Postby beginnersmind » Wed Oct 15, 2014 2:08 am

KathleenBrugger wrote:Maybe he was, but Watts's books are filled with insight, particularly when you consider when they were written (1930s-1960s), long before any of the Eastern religions were popular in the Western world. Imo, the personal limitations of a teacher do not necessarily invalidate the teachings that come through him or her.
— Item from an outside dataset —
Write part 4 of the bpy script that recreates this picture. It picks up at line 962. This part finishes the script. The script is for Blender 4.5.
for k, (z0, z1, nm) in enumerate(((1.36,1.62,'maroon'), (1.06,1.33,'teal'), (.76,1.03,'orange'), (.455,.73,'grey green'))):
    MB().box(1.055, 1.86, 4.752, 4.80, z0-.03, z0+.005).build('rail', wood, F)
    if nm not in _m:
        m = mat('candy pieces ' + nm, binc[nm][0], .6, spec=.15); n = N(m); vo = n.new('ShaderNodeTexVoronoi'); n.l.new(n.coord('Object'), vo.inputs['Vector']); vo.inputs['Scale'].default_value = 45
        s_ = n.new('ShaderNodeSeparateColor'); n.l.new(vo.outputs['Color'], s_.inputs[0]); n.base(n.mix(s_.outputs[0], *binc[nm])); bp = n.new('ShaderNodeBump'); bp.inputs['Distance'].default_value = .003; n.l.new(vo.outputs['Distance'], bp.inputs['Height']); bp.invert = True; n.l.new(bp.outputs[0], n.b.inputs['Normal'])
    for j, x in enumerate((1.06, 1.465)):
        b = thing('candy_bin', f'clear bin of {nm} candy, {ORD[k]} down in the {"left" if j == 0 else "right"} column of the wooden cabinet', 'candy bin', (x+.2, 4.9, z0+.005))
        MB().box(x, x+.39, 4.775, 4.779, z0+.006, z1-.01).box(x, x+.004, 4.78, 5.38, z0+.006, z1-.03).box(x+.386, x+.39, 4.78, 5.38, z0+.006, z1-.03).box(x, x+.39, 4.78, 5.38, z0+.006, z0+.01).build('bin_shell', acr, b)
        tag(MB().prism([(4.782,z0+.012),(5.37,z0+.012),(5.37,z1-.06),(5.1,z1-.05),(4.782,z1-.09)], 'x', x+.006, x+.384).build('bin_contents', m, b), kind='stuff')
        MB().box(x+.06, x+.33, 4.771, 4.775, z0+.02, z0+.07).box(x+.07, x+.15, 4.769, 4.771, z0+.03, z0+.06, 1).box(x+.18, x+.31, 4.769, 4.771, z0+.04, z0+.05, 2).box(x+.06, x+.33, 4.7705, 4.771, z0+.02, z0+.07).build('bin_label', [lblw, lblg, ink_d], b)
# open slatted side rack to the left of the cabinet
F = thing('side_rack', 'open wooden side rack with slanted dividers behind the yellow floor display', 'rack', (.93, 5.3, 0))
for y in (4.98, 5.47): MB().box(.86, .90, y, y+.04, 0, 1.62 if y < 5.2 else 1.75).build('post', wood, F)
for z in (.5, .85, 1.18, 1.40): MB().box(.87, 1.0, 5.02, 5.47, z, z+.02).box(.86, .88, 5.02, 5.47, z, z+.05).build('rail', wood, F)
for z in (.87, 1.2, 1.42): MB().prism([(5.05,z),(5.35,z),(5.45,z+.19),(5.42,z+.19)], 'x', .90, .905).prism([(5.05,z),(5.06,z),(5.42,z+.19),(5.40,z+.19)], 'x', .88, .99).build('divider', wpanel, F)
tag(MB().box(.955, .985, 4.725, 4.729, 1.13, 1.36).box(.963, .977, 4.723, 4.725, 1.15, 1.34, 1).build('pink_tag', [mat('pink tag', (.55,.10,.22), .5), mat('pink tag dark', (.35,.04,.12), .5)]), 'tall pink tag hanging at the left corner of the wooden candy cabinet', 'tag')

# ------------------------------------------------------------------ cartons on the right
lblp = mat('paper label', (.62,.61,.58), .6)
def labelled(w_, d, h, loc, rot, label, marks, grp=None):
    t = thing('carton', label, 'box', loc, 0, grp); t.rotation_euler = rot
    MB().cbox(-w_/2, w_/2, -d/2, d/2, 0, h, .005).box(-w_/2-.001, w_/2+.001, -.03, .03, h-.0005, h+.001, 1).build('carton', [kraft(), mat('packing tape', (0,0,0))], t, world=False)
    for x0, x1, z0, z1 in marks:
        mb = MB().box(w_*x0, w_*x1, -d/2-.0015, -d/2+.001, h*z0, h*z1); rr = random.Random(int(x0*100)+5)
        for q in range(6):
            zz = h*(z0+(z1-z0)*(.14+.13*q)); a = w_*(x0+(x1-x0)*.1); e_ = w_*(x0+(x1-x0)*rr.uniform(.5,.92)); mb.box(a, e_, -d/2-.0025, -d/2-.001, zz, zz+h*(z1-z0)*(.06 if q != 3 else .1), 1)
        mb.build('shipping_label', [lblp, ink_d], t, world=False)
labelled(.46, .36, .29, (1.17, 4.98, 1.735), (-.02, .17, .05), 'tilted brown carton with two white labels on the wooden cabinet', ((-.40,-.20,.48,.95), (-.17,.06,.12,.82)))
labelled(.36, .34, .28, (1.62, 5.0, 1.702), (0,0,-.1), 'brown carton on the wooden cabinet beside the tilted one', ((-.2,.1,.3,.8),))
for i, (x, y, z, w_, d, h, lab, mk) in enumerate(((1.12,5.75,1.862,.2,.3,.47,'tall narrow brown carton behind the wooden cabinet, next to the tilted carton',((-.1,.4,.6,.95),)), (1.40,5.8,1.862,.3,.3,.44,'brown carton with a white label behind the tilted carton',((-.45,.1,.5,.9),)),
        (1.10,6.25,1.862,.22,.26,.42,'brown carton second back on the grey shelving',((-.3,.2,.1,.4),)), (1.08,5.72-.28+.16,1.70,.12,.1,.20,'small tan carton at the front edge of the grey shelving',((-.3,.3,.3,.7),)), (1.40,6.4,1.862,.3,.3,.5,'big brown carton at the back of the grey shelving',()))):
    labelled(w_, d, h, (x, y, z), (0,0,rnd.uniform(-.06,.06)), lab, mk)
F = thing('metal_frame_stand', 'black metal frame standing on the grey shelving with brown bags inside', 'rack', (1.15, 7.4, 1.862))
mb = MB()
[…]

On the flip side, nor does rewording and repeating what a "teacher" has read and learned necessarily validate the teacher. That is not really aimed at Alan Watts, but I do find it interesting in general how people are willing to overlook unethical, hedonistic, materialistic, and even cruel behavior (emotionally, and/or physically, and/or sexually) simply because a "teacher" can cleverly reword ancient teachings/sayings and make them seem new and insightful. Teachers like Rashneesh/Osho and Adi Da come to mind.

For me, it is reminiscent of when fans overlook athletes unethical and/or cruel behaviors because the athlete is good at their particular sport.

While it is true that the teacher is not the teaching, when the teacher presents the teaching, I do not find it unreasonable to expect the teacher to be in line with what they are teaching. This is not a request of perfection, but at least an attempt at healing one's own imperfections. If the teacher cannot live what they are teaching, then it seems to just become a pontification of spiritual platitudes in which the ideas may sound nice, but are hardly attainable. After all, if the teacher cannot even begin to live them, we are then left with another, "Do as I say, not as I do", scenario.

Unfortunately, since the introduction to eastern philosophy in western society the scandals from Zen, Tibetan, and other lineages of Buddhism, along with newer non-dual Advaita Vedanta offshoot teachings have been many. Unfortunately, this is partly to do with the spiritual communities passively condoning the unethical, because to speak up of such things seems to be unforgiving and "unspiritual", or due to one's affinity for the particular teacher. Also, people have been silent on some of the scandals in fear that it might tarnish the teaching itself. Kind of like the Catholic church trying to cover up their scandals.

We could probably learn much more through example from people like Bob Ross and Mr. Rogers, than people claiming to be the very first enlightened or 7th stage enlightened beings. Spirituality can be pretty flaky sometimes.